In times of uncertainty, the media’s responsibility goes beyond reporting events; it must help the public understand them without amplifying fear or speculation.
The recent media engagement by the First Deputy Governor of the Bank of Ghana, Dr Zakari Mumuni, is therefore timely, not as a plea for protection, but as a reminder that in modern economies, communication itself is a policy.
The media’s duty to report on the Bank of Ghana is unquestionable. Monetary policy, currency movements, and institutional performance affect every household and business. However, the manner of reporting matters as much as the facts themselves.
The Ghanaian Times reminds the media that the central bank is not just another public institution.
It is the anchor of monetary stability, the custodian of confidence in the financial system, and a key pillar in Ghana’s macroeconomic recovery efforts as such how it issues are reported matters.

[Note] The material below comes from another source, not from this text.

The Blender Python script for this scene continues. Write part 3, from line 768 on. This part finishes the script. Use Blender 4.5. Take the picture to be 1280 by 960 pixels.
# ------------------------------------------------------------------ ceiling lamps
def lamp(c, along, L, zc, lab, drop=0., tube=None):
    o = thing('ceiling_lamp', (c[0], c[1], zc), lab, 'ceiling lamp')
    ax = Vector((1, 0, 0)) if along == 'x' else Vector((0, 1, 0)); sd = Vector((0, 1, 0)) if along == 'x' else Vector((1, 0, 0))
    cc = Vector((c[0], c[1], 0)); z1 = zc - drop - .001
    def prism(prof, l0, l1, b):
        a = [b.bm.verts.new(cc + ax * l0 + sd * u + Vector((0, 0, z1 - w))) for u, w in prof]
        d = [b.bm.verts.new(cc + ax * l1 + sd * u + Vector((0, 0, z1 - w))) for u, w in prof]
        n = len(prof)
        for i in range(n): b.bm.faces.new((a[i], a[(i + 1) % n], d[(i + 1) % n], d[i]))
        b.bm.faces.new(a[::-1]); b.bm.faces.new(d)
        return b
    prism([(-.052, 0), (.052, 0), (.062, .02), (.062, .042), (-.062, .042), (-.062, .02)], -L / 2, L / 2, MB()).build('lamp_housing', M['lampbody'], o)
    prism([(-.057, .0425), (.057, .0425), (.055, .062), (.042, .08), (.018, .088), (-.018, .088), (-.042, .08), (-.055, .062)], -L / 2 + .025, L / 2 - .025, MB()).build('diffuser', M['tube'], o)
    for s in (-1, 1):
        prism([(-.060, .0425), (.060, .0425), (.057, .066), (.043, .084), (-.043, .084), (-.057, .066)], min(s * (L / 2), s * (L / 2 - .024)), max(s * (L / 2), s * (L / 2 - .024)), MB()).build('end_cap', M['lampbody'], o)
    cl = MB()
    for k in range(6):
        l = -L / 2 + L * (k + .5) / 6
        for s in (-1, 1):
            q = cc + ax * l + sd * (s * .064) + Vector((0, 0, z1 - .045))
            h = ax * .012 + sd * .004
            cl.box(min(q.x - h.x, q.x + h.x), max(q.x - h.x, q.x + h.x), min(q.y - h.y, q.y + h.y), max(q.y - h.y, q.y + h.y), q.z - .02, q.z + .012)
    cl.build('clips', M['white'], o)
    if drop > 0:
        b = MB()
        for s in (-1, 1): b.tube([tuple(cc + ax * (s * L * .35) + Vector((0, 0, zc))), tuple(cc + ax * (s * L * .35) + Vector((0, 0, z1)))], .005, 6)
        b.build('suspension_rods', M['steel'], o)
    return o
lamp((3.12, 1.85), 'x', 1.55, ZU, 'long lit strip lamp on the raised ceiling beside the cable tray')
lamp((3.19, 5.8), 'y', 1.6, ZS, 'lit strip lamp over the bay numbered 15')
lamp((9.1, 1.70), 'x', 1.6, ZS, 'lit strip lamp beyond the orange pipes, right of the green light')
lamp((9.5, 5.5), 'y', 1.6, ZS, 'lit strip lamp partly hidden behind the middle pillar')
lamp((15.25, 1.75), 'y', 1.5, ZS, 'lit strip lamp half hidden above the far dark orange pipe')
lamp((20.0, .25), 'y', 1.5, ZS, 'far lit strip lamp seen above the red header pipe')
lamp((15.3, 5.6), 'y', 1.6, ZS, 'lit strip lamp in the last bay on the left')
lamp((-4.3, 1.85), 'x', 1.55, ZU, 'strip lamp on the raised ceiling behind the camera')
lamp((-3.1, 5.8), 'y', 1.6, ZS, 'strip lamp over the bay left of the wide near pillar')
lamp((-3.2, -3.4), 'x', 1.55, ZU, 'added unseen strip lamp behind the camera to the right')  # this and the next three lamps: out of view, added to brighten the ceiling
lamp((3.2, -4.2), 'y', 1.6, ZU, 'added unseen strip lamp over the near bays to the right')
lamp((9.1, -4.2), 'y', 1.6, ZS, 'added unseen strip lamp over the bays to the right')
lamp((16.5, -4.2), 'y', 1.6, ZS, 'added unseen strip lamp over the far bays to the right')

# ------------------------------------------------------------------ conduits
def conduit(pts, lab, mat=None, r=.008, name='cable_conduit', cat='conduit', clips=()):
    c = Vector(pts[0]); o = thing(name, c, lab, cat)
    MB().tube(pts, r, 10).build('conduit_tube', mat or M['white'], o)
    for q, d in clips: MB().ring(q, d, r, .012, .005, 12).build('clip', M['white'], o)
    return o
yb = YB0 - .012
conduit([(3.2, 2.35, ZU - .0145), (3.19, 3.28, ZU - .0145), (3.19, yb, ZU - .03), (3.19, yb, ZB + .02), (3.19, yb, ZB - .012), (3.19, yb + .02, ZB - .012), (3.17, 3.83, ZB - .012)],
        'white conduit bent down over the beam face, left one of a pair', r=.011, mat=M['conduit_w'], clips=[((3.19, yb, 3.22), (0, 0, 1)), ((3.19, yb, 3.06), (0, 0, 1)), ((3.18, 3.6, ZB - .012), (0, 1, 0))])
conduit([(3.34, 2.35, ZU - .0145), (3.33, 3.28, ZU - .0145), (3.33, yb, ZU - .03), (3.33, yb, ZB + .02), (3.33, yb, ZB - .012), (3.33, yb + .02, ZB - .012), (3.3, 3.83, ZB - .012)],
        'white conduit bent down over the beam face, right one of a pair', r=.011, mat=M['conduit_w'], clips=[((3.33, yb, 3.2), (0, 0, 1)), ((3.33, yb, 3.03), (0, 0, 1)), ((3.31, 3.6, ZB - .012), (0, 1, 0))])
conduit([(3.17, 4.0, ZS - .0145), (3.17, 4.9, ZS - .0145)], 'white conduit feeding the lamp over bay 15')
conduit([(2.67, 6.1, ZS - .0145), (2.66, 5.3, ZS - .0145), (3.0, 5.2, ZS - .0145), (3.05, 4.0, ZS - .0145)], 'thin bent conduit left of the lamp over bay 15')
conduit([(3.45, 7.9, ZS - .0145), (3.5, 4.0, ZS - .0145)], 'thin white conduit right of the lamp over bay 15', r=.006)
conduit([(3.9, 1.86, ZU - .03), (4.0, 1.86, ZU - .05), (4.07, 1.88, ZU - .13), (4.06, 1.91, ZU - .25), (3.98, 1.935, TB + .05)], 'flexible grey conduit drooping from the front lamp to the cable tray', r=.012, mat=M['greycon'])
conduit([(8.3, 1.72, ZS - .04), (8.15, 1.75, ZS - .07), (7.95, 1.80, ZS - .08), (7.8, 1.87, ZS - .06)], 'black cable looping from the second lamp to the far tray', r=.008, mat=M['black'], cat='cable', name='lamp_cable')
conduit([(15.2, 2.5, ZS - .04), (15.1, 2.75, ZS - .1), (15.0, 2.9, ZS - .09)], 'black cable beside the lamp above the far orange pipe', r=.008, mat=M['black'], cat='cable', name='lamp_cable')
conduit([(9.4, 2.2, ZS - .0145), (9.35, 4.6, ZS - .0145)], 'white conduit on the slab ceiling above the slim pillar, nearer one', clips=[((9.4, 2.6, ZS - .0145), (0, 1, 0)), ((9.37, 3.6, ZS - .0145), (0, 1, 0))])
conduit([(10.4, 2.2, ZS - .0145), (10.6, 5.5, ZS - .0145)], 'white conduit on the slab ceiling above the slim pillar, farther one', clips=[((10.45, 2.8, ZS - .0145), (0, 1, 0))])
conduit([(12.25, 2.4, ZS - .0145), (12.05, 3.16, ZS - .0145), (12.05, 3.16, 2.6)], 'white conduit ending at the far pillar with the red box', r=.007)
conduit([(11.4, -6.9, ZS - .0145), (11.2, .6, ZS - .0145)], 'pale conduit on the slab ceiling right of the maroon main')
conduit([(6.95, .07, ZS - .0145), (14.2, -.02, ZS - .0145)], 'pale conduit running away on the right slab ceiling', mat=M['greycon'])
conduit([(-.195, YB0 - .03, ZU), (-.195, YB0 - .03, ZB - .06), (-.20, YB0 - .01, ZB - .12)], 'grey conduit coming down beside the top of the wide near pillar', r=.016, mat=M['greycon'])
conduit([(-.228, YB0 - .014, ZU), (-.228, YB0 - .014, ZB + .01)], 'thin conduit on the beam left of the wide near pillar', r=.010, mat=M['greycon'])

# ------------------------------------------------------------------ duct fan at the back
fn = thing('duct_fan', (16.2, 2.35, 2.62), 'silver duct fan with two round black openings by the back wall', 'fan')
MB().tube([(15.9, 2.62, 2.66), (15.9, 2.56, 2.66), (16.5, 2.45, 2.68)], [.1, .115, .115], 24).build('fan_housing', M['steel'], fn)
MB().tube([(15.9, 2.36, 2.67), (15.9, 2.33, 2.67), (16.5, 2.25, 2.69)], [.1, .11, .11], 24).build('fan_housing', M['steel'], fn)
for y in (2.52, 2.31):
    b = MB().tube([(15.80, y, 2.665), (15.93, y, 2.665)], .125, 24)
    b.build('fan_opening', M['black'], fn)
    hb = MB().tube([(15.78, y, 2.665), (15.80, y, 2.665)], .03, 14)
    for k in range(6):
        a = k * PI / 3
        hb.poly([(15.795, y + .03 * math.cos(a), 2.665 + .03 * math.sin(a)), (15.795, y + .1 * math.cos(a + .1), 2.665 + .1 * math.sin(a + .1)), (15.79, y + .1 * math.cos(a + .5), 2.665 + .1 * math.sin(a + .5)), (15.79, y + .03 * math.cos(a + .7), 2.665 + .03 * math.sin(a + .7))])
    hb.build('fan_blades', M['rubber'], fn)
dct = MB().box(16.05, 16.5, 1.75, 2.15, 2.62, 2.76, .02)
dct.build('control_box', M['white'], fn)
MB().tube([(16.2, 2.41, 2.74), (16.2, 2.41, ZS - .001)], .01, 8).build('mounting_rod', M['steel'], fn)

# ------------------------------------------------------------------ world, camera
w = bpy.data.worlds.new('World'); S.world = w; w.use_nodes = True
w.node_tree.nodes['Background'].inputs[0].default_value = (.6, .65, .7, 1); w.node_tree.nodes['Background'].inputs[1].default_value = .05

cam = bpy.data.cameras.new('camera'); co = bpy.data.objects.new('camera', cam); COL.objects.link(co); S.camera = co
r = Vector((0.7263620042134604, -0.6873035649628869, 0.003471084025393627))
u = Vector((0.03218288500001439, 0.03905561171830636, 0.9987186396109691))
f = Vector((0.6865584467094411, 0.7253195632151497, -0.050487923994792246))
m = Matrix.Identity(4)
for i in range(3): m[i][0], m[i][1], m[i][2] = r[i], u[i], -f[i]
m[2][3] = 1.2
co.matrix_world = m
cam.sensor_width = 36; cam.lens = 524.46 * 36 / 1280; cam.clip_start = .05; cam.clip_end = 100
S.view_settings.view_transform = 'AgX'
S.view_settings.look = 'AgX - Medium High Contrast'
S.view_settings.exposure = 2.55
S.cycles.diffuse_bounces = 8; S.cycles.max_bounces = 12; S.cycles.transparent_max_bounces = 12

This is not an argument for silence or censorship. The media has an unquestionable duty to scrutinise public institutions, demand accountability, and explain decisions that affect the national purse.
But scrutiny must be rooted in accuracy, context, and restraint. Sensational headlines, conjecture presented as fact, or alarmist framing may win attention, but they risk unintended consequences; capital flight, currency pressure, and erosion of public trust.
Leadership transitions, policy debates, and internal reforms are normal features of any central bank, especially one navigating post-crisis recovery.
When these developments are framed as crises rather than processes, the public is left anxious and markets unsettled.
A misplaced headline can travel faster than a clarification, and the damage done can outlive the news cycle.
In our view, Ghana’s recent economic history makes this caution even more necessary.
After years of fiscal strain, debt restructuring, and inflationary pressures, confidence is slowly being rebuilt.
The Bank of Ghana has a critical role in that process, working alongside fiscal authorities to stabilise prices, strengthen reserves, and restore credibility.
Media narratives that suggest institutional collapse or policy confusion without firm evidence undermine these efforts.
Responsible reporting does not mean avoiding tough questions. It means asking them with fairness. It means distinguishing between fact and opinion, between confirmed developments and insider speculation.
It means giving space to official explanations while still interrogating them. Above all, it means remembering that financial journalism is not political commentary; its impact is immediate and real.
The public, too, deserves clarity. Complex monetary issues must be explained in plain language, not reduced to dramatic soundbites. When the media educates rather than inflames, it empowers citizens to engage meaningfully with economic policy and governance.
As a democracy, Ghana benefits from a free and vibrant press. But freedom carries responsibility. We exhort that in reporting on the Bank of Ghana, editors and reporters must weigh the national interest alongside the public’s right to know. The goal should be illumination, not agitation; understanding, not uncertainty.
At this critical moment, the media must rise to its highest standards. Ghana’s economic recovery depends not only on sound policy, but also on confidence and confidence is shaped, in no small part, by the stories we tell.